_SHORT PROBLEM:_
In the entries below, print exactly the lines from the first through the one with "rg.add([(p[0], -po-.02, p[1])", both included, and none of the pictures.

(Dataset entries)
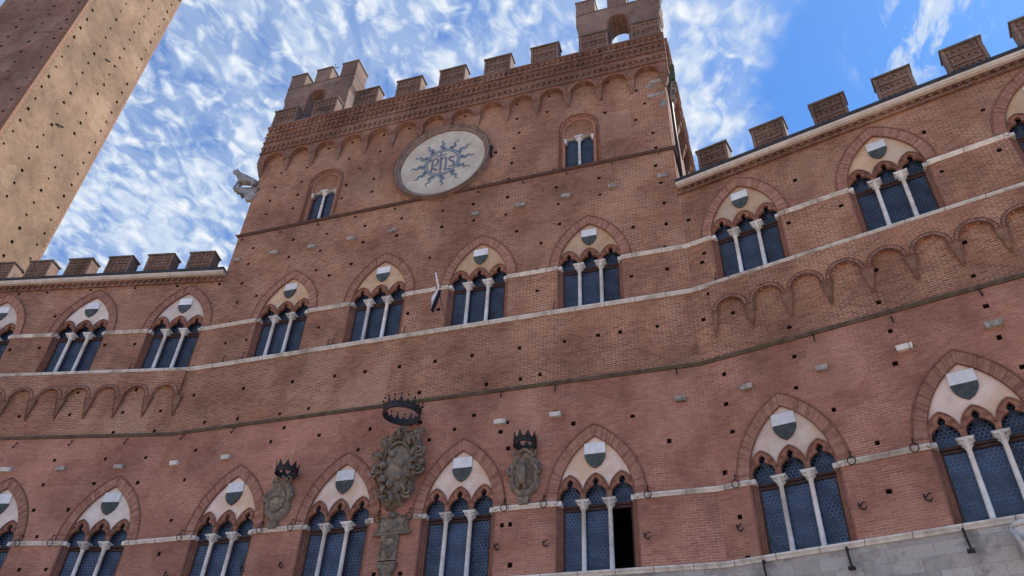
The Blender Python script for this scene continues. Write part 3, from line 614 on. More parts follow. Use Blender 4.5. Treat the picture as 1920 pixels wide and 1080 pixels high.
# tower block: corbel table, projecting parapet with three lattice bands
PO = .30
def arcade_plate(mb, fr_x0, n, pitch, z_imp, z_top, y0, y1, rim=.10, mi=0):
    bot = []
    r = pitch/2-rim
    for i in range(n):
        c = fr_x0+(i+.5)*pitch
        bot += [(c-pitch/2, z_imp), (c-r, z_imp)]+rarc(r, 12, c, z_imp)[1:-1]+[(c+r, z_imp)]
    bot.append((fr_x0+n*pitch, z_imp))
    return bot, r
def corbel_table(fr, x0, n, pitch, z_imp, z_foot, z_top, po, mat, ends=(0, 0), rim=.10, ball=False, fw=.12):
    pl = MB(); bot, r = arcade_plate(pl, x0, n, pitch, z_imp, z_top, -po, 0, rim)
    pl.plate([(x0-ends[0], z_top), (x0-ends[0], z_imp)]+(bot[1:] if ends[0] == 0 else bot)+([(x0+n*pitch+ends[1], z_imp)] if ends[1] else [])+[(x0+n*pitch+ends[1], z_top)], [], -po, -.003)
    pl.build('parapet_wall' if po > .25 else 'corbelled_wall', mat, palace, fr)
    rg = MB()
    for i in range(n):
        c = x0+(i+.5)*pitch
        tk = 1 if po > .25 else .8
        rg.tube([(x, -po-.01, z) for x, z in rarc(r+.015, 14, c, z_imp)], .034*tk, 6, 1)
        rg.tube([(x, -po-.005, z) for x, z in rarc(r+.17, 14, c, z_imp)] , .03*tk, 6, 1)
        k = 16
        for j in range(k):
            a0, a1 = math.pi*j/k+.02, math.pi*(j+1)/k-.02
            P = [(c-q*math.cos(a), z_imp+q*math.sin(a)) for q, a in ((r+.15, a0), (r+.15, a1), (r+.03, a1), (r+.03, a0))]
            rg.add([(p[0], -po-.02, p[1]) for p in P]+[(p[0], -po+.02, p[1]) for p in P], [(0,3,2,1),(0,1,5,4),(1,2,6,5),(2,3,7,6),(3,0,4,7)], random.choice((0, 2)))
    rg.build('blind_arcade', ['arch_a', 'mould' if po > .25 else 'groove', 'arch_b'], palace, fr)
    for i in range(n+1):
        c = x0+i*pitch; w = rim*2+.02; cb = MB()
        W = w*1.12
        if po > .25:
            z = z_imp; cb.box(c-W/2, c+W/2, -po+.002, -.002, z-.10, z-.002, 1)
            hh = z_imp-.10-z_foot
            cb.add([(c-W/2, -po+.03, z-.10), (c+W/2, -po+.03, z-.10), (c+W/2, 0, z-.10), (c-W/2, 0, z-.10), (c-fw/2, -.05, z_foot), (c+fw/2, -.05, z_foot), (c+fw/2, 0, z_foot), (c-fw/2, 0, z_foot)],
                   [(0,4,5,1),(1,5,6,2),(3,7,4,0),(4,7,6,5),(0,1,2,3)], 0)
        else:
            W = .50; xa, xb = c-W/2, c+W/2
            if i == 0 and ends[0] == 0: xa = c-.04
            z = z_imp-.02
            cb.add([(xa, -po, z), (xb, -po, z), (c+.03, -.04, z_foot), (c-.03, -.04, z_foot), (xa, 0, z), (xb, 0, z), (c+.03, 0, z_foot), (c-.03, 0, z_foot)],
                   [(0,3,2,1),(0,4,7,3),(1,2,6,5),(0,1,5,4),(3,7,6,2)], 0)
            cb.tube([(xa, -po-.01, z-.01), (xb, -po-.01, z-.01)], .03, 6, 1)
            cb.tube([(xb-.01, -po-.01, z), (c+.03, -.05, z_foot)], .022, 5, 1); cb.tube([(xa+.01, -po-.01, z), (c-.03, -.05, z_foot)], .022, 5, 1)
            cb.lathe([(.02, -.09), (.05, -.05), (.05, 0), (.03, .04)], 8, (c, -.05, z_foot-.02), 1)
        cb.build('corbel', ['brick_top' if po > .25 else 'corbel', 'mould'], palace, fr)
pt = (XR-XL)/14
corbel_table('C', XL, 14, pt, 39.08, 38.1, 42.58, PO, 'brick_top', ends=(PO, PO), rim=.20)
corbel_table('SR', .02, 7, 12.9/7, 38.98, 38.1, 42.58, PO, 'brick_top', rim=.20)
corbel_table('SL', -12.95, 7, 12.93/7, 38.98, 38.1, 42.58, PO, 'brick_top', rim=.20)
for fr, a, b in (('C', XL-PO, XR+PO), ('SR', .03, 12.9), ('SL', -12.9, -.03)):
    lt = MB()
    for z0, z1, yy in ((39.93, 40.50, -PO), (40.98, 41.55, -PO), (41.86, 42.40, -PO)):
        lattice(lt, a, b, z0, z1, yy, .34, dep=.10, rows=2)
    lt.box(a-.0, b+.0, -PO-.14, -PO, 42.46, 42.58)
    lt.build('lattice_band', 'brick_top', palace, fr)
def merlon(fr, x0, x1, z0, z1, y0, dep, bands, mat='brick_merlon', name='merlon', cap=.06):
    m = MB(); m.box(x0, x1, y0, y0+dep, z0, z1-.09, 0)
    if bands:
        h = (z1-z0-.12)
        for a, b in bands: lattice(m, x0+.14, x1-.14, z0+h*a, z0+h*b, y0, .27, dep=.06, rows=2, slab=.03)
        m.box(x0, x0+.14, y0-.06, y0, z0, z1-.09); m.box(x1-.14, x1, y0-.06, y0, z0, z1-.09)
    m.box(x0-cap, x1+cap, y0-.06-cap, y0+dep+cap, z1-.09, z1, 1)
    m.build(name, [mat, 'cope'], palace, fr)
for x0 in (-13.12, -10.12, -7.1, -4.06, -1.06, 1.96, 5.0, 8.07, 11.2):
    merlon('C', x0, x0+1.74, 42.58, 44.28, -.28, .62, ((.12, .46), (.58, .92)))
for i in range(4):
    merlon('SR', 1.6+i*3.05, 3.3+i*3.05, 42.58, 44.28, -.28, .6, ((.12, .46), (.58, .92)))
    merlon('SL', -3.3-i*3.05, -1.6-i*3.05, 42.58, 44.28, -.28, .6, ((.12, .46), (.58, .92)))
# bell turrets: thin crenellated screens pierced by an arch
for x0 in (-13.72, 7.76):
    x1 = x0+5.15; ac = x0+2.56; tm = MB()
    hole = [(ac-.62, 42.8), (ac-.62, 46.75)]+rarc(.62, 12, ac, 46.75)[1:-1]+[(ac+.62, 46.75), (ac+.62, 42.8)]
    tm.plate([(x0, 42.3), (x1, 42.3), (x1, 46.6), (x1+.14, 47.1), (x1+.14, 48.45), (x0-.14, 48.45), (x0-.14, 47.1), (x0, 46.6)], [hole], .8, 2.25)
    tm.tube([(ac-.66, .78, 45.2), (ac-.66, .78, 46.75)]+[(x, .78, z) for x, z in rarc(.66, 12, ac, 46.75)]+[(ac+.66, .78, 45.2)], .05, 6, 1)
    for a, b in ((x0-.14, x0+1.12), (x0+1.95, x0+3.2), (x0+4.03, x1+.14)):
        tm.box(a, b, .8, 2.25, 48.451, 49.85); tm.box(a-.05, b+.05, .74, 2.31, 49.85, 49.93, 2)
    tm.box(x0-.16, x1+.16, .76, 2.29, 48.36, 48.44, 2)
    tm.build('bell_turret', ['brick_merlon', 'mould', 'cope'], palace)
    rl = MB(); rl.tube([(x0+.9, 1.5, 49.3), (x0+4.3, 1.5, 49.3)], .022, 6); rl.build('railing', 'iron', palace)
# wings: lattice frieze, white cornice, gutter, battlements
for fr, a, b in (('L', LEND, 0), ('R', 0, REND)):
    lt = MB(); lattice(lt, a, b, 29.52, 29.90, -.02, .36, dep=.10, rows=2); lt.build('lattice_band', 'brick_top', palace, fr)
    cn = MB(); cn.box(a, b, -.30, .0, 29.93, 30.0); cn.box(a, b, -.36, .0, 30.0, 30.15); cn.build('white_cornice', 'white_cornice', palace, fr)
    gt = MB(); gt.box(a, b, -.42, .0, 30.155, 30.31); gt.box(a, b, 0, .5, 29.96, 30.31); gt.build('gutter', 'gutter', palace, fr)
bd = ((.06, .28), (.38, .60), (.70, .92))
for i, (a, b) in enumerate(((1.14, 2.64), (3.67, 5.25), (6.27, 7.75), (8.83, 10.32), (11.42, 12.91), (13.9, 15.4), (16.5, 18.0), (19.1, 20.6))):
    merlon('L', -b, -a, 30.312, 31.88, .0, .68, bd)
for i, (a, b) in enumerate(((1.16, 2.65), (3.88, 5.43), (6.69, 8.22), (9.52, 11.06), (12.36, 13.92), (15.1, 16.65), (17.9, 19.4))):
    merlon('R', a, b, 30.312, 31.98+.022*a, .0, .68, bd)
# corbelled blind arcades under the upper marble course of the wings
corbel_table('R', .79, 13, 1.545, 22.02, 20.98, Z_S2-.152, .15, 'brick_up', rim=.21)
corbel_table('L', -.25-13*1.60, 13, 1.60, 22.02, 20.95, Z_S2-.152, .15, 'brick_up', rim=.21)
# ---- small stones, hooks, rings
for fr in 'CLR':
    for x, z in BLOCKS[fr]:
        m = MB(); w = .24+random.uniform(-.03, .04); hi = z < 20
        m.frust(x, -.06, z-.10, z+.10, 2*w*.93, .22, 2*w, .26); m.build('stone_block', 'marble' if (hi and random.random() < .35) else 'grey_stone', palace, fr)
    for x, z in HOOKS[fr]:
        m = MB(); l = .35 if z < 20 else .22
        m.tube([(x, .05, z+l*.5), (x, -.10, z+l*.5), (x, -.14, z-l*.2), (x+.02, -.2, z-l*.55), (x+.03, -.30, z-l*.35)], .026, 6); m.build('iron_hook', 'iron', palace, fr)
    for x, z in CRAMPS[fr]:
        m = MB(); m.tube([(x-.12, .02, z+.1), (x-.10, -.08, z+.12), (x-.08, -.1, z-.05), (x+.03, -.12, z-.14)], .025, 6); m.tube([(x-.08, -.1, z), (x+.08, -.22, z+.08), (x+.14, -.3, z+.02)], .022, 6); m.tube([(x+.04, -.08, z-.14), (x+.14, -.16, z-.05)], .02, 6)
        m.build('torch_bracket', 'iron', palace, fr)
for f, cx, lv in WIN:
    if lv == 1:
        for sg in (-1, 1):
            x = cx+sg*2.0; m = MB()
            if f == 'L' and x > .0: continue
            m.tube([(x, 0, Z_C1+.30), (x, -.20, Z_C1+.28), (x, -.24, Z_C1+.05)], .022, 6)
            m.tube([(x+.13*math.cos(a), -.24-.05*math.sin(a), Z_C1-.09+.13*math.sin(a)) for a in [i*math.pi/8 for i in range(16)]], .019, 6, closed=True)
            m.build('iron_ring', 'iron', palace, f)
for x, z in ((1.33, 11.25), (4.0, 11.25), (7.37, 11.25)):
    m = MB(); m.tube([(x-.02, 0, z+.28), (x-.02, -.3, z+.25), (x, -.34, z-.05), (x+.03, -.36, z-.35), (x+.06, -.3, z-.42)], .038, 7); m.box(x-.09, x+.12, -.40, -.22, z-.46, z-.38); m.build('lamp_bracket', 'iron', palace, 'R')
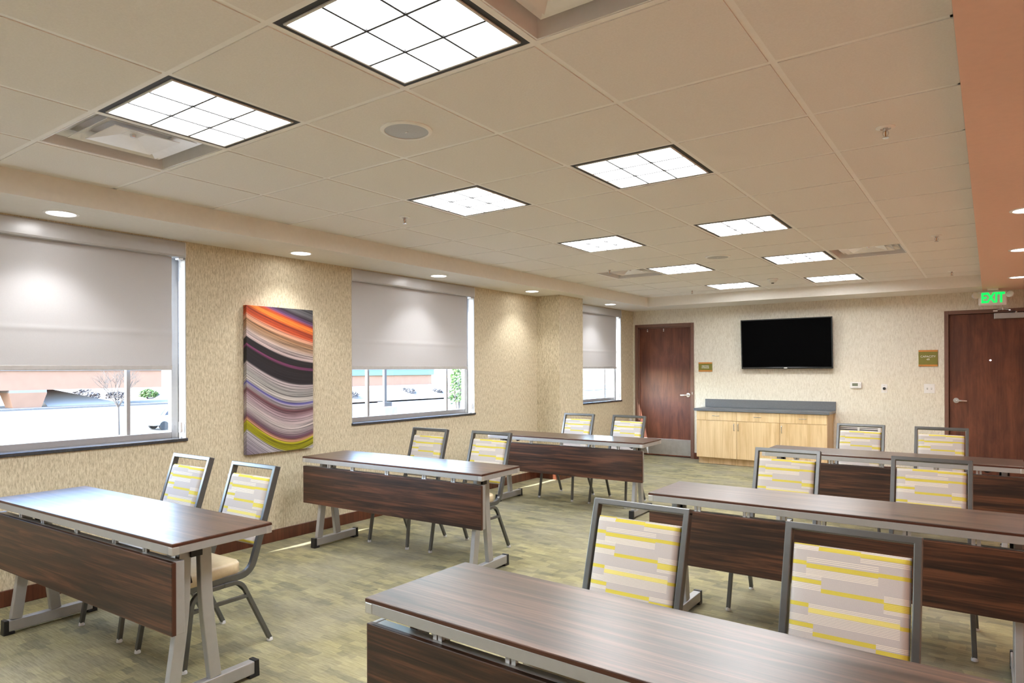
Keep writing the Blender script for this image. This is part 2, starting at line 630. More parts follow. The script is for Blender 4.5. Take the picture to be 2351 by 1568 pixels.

_THE REPLY:_
The Blender Python script for this scene continues. Write part 3, from line 614 on. More parts follow. Use Blender 4.5. Treat the picture as 1920 pixels wide and 1080 pixels high.
# tower block: corbel table, projecting parapet with three lattice bands
PO = .30
def arcade_plate(mb, fr_x0, n, pitch, z_imp, z_top, y0, y1, rim=.10, mi=0):
    bot = []
    r = pitch/2-rim
    for i in range(n):
        c = fr_x0+(i+.5)*pitch
        bot += [(c-pitch/2, z_imp), (c-r, z_imp)]+rarc(r, 12, c, z_imp)[1:-1]+[(c+r, z_imp)]
    bot.append((fr_x0+n*pitch, z_imp))
    return bot, r
def corbel_table(fr, x0, n, pitch, z_imp, z_foot, z_top, po, mat, ends=(0, 0), rim=.10, ball=False, fw=.12):
    pl = MB(); bot, r = arcade_plate(pl, x0, n, pitch, z_imp, z_top, -po, 0, rim)
    pl.plate([(x0-ends[0], z_top), (x0-ends[0], z_imp)]+(bot[1:] if ends[0] == 0 else bot)+([(x0+n*pitch+ends[1], z_imp)] if ends[1] else [])+[(x0+n*pitch+ends[1], z_top)], [], -po, -.003)
    pl.build('parapet_wall' if po > .25 else 'corbelled_wall', mat, palace, fr)
    rg = MB()
    for i in range(n):
        c = x0+(i+.5)*pitch
        tk = 1 if po > .25 else .8
        rg.tube([(x, -po-.01, z) for x, z in rarc(r+.015, 14, c, z_imp)], .034*tk, 6, 1)
        rg.tube([(x, -po-.005, z) for x, z in rarc(r+.17, 14, c, z_imp)] , .03*tk, 6, 1)
        k = 16
        for j in range(k):
            a0, a1 = math.pi*j/k+.02, math.pi*(j+1)/k-.02
            P = [(c-q*math.cos(a), z_imp+q*math.sin(a)) for q, a in ((r+.15, a0), (r+.15, a1), (r+.03, a1), (r+.03, a0))]
            rg.add([(p[0], -po-.02, p[1]) for p in P]+[(p[0], -po+.02, p[1]) for p in P], [(0,3,2,1),(0,1,5,4),(1,2,6,5),(2,3,7,6),(3,0,4,7)], random.choice((0, 2)))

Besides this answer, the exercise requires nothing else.